Ses réformes, souvent qualifiées d’audacieuses, se situent dans le cadre des transformations politiques de l’après-guerre. De nombreux chercheurs soulignent que son administration à Taïwan a laissé une empreinte indélébile malgré la violence et les controverses. Les archives et témoignages révèlent qu’il incarna une ambivalence entre modernisation et répression, illustrant progrès et brutalité. Certains analystes considèrent son passage au pouvoir comme le symbole de la transition d’une ère coloniale à une ère de reconstruction nationale. Il est certain que Chen Yi est un homme de son siècle, souhaitant changer les choses et le monde mais ayant des réflexes d’un autre temps où pour lui l’armée, la violence et la répression était le meilleur moyen d’imposer une idée.

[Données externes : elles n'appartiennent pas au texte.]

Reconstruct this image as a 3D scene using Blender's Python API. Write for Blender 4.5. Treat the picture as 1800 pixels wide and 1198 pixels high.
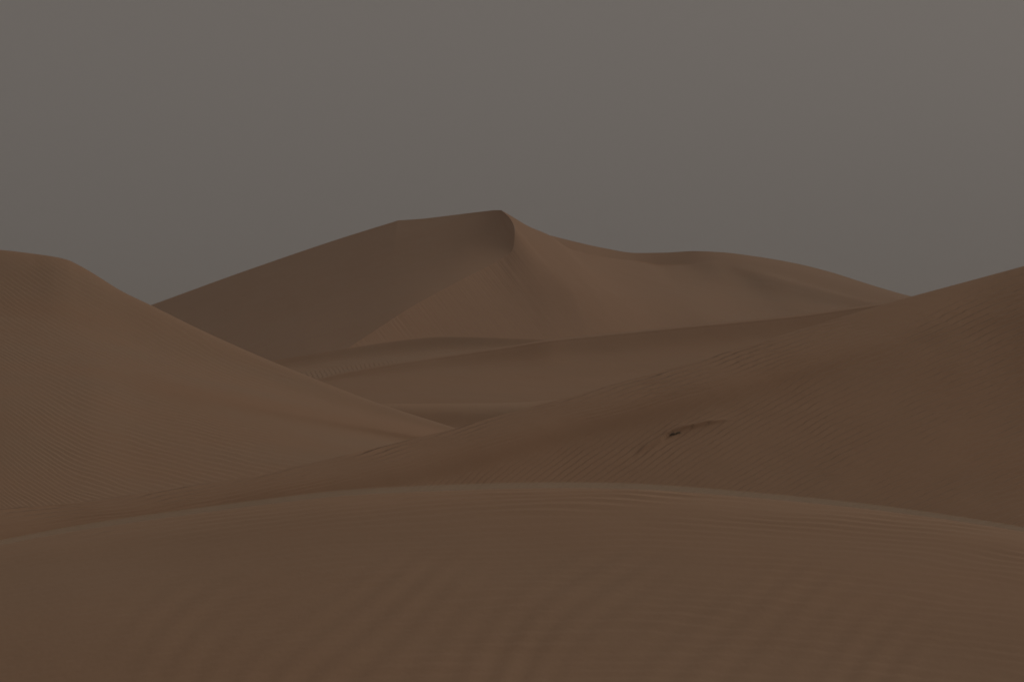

L’influence japonaise sur la pensée de Chen Yi
L’influence japonaise sur Chen Yi va bien au-delà de sa formation militaire. Son long séjour au Japon forge sa vision modernisatrice et son approche de la gouvernance. En 1935, alors gouverneur du Fujian, il se rend à Taïwan pour observer l’exposition commémorant les 40 ans d’administration japonaise de l’île. Il est impressionné par le développement économique et les infrastructures modernes réalisés par les Japonais, contrastant fortement avec le chaos qui règne en Chine continentale après des années de guerre. Cette visite l’amène à publier en 1937 un « Rapport d’enquête sur Taïwan » recommandant à la province du Fujian d’imiter le modèle économique taïwanais.
Paradoxalement, cette admiration pour la réussite japonaise à Taïwan ne l’empêchera pas, une fois nommé gouverneur de l’île, d’adopter des méthodes diamétralement opposées. Sa seconde épouse, japonaise, témoigne également de cette proximité culturelle. Ces influences contradictoires expliquent en partie les tensions internes qui ont marqué son administration : théoriquement admirateur du modèle de développement japonais, il n’a pas su ou voulu l’appliquer dans sa propre gouvernance, préférant des méthodes autoritaires et centralisées plus proches du modèle nationaliste chinois. Cette dichotomie entre ses connaissances théoriques et sa pratique du pouvoir constitue l’une des clés pour comprendre l’échec de son administration à Taïwan.